The Founder Who Stopped Celebrating at Night
One founder I know described his early career as a cycle of extremes. He celebrated every win and felt dejected after every setback. Both states kept him awake. It took him years to learn to flatten the curve. Not to stop caring, but to stop letting the emotional amplitude dictate his evenings.
I had to learn the same lesson. In my thirties, I'd get a good piece of news at 6pm and ride the energy all evening. I'd be mentally composing strategy documents at 11pm, not because I was anxious, but because I was excited. My Oura ring data from those nights told a clear story: elevated resting heart rate, reduced deep sleep, and 45 to 60 fewer minutes of total sleep.
The numbers were identical to my bad-stress nights. My body couldn't tell the difference, even though my mind could.
What Actually Works
The fix is counterintuitive. You need to apply the same wind-down protocol on your best days as you do on your worst days.
This means treating the routine as non-negotiable, regardless of mood. On a day where everything went right, you still dim the lights at the same time. You still put the phone away. You still do the same breathing or journaling sequence. The routine is not a response to how you feel. It's a signal to your nervous system that the day is over.
Here's what I do now:
Process the energy physically. If I've had a high-adrenaline day, whether positive or negative, I go for a 20-minute walk after dinner. Not a workout. Just movement. Walking metabolizes cortisol and adrenaline faster than sitting on the couch replaying the day.
Write it down, then close the notebook. I spend 10 minutes journaling about the win. What happened, what it means, what comes next. Then I close the notebook. This gives the brain a sense of completion. The thoughts have been captured. They don't need to keep circulating.
Use the Mental Bouncer. Most founders know this technique for anxious thoughts. You imagine a bouncer at the door of your mind, turning away unwanted thoughts. What people don't realize is that it works for excited thoughts too. When my brain starts drafting tomorrow's strategy at midnight, the bouncer steps in. "Not now. Come back at 8am." The thought gets acknowledged and redirected, not suppressed.
Same routine, every night. The biggest mistake is making your wind-down conditional on your emotional state. If you only do it when you're stressed, you're leaving yourself exposed on the good days.

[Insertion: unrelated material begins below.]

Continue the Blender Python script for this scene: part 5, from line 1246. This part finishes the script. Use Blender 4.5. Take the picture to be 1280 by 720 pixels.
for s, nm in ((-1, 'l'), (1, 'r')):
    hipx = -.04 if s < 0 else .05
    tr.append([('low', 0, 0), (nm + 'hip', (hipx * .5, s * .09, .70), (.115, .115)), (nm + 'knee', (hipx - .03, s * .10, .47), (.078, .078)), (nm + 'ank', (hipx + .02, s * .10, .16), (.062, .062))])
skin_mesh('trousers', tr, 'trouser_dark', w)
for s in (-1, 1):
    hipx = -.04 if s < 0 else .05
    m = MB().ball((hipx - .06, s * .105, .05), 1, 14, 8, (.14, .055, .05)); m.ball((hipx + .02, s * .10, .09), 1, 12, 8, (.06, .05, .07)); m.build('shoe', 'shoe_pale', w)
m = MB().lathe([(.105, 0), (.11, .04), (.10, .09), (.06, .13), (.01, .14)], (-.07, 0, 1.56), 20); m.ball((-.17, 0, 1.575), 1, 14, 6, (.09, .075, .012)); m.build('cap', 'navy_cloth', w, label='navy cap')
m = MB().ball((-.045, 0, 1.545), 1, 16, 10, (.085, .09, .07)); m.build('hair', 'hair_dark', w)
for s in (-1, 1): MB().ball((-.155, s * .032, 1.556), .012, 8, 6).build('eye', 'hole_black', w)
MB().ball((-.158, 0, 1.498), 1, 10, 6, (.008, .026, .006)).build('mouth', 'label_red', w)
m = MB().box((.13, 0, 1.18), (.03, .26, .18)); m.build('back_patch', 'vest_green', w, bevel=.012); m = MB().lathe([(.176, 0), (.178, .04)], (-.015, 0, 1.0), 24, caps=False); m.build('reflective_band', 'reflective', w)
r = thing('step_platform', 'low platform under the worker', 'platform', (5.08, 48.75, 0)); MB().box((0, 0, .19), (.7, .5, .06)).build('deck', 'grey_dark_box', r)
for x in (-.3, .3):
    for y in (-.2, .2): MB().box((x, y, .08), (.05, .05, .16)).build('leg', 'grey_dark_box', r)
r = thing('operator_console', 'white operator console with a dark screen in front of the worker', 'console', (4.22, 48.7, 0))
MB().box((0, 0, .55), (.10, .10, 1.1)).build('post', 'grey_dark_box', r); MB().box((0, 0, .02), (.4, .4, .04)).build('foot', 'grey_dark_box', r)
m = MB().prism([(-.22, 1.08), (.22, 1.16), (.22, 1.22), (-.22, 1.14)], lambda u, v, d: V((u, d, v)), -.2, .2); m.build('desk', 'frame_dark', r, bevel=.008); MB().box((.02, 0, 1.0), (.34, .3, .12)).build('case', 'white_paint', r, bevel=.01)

I follow the same 45-minute sequence whether I just lost a client or landed the biggest deal of the year.
The Reframe
I used to think that not being able to sleep after a great day was a minor inconvenience. Now I see it differently. Those lost hours compound. Three nights of excitement-driven insomnia cost the same amount of deep sleep and cognitive sharpness as three nights of anxiety-driven insomnia. The origin of the arousal is irrelevant to your body.
If you're a founder who sleeps fine during quiet periods but poorly during both the highs and the lows, this is probably the pattern. The solution isn't to stop getting excited. It's to build a system that protects your sleep regardless of what kind of day you had.
Your best work tomorrow depends on sleeping well tonight. That's true after a disaster. And it's equally true after a triumph.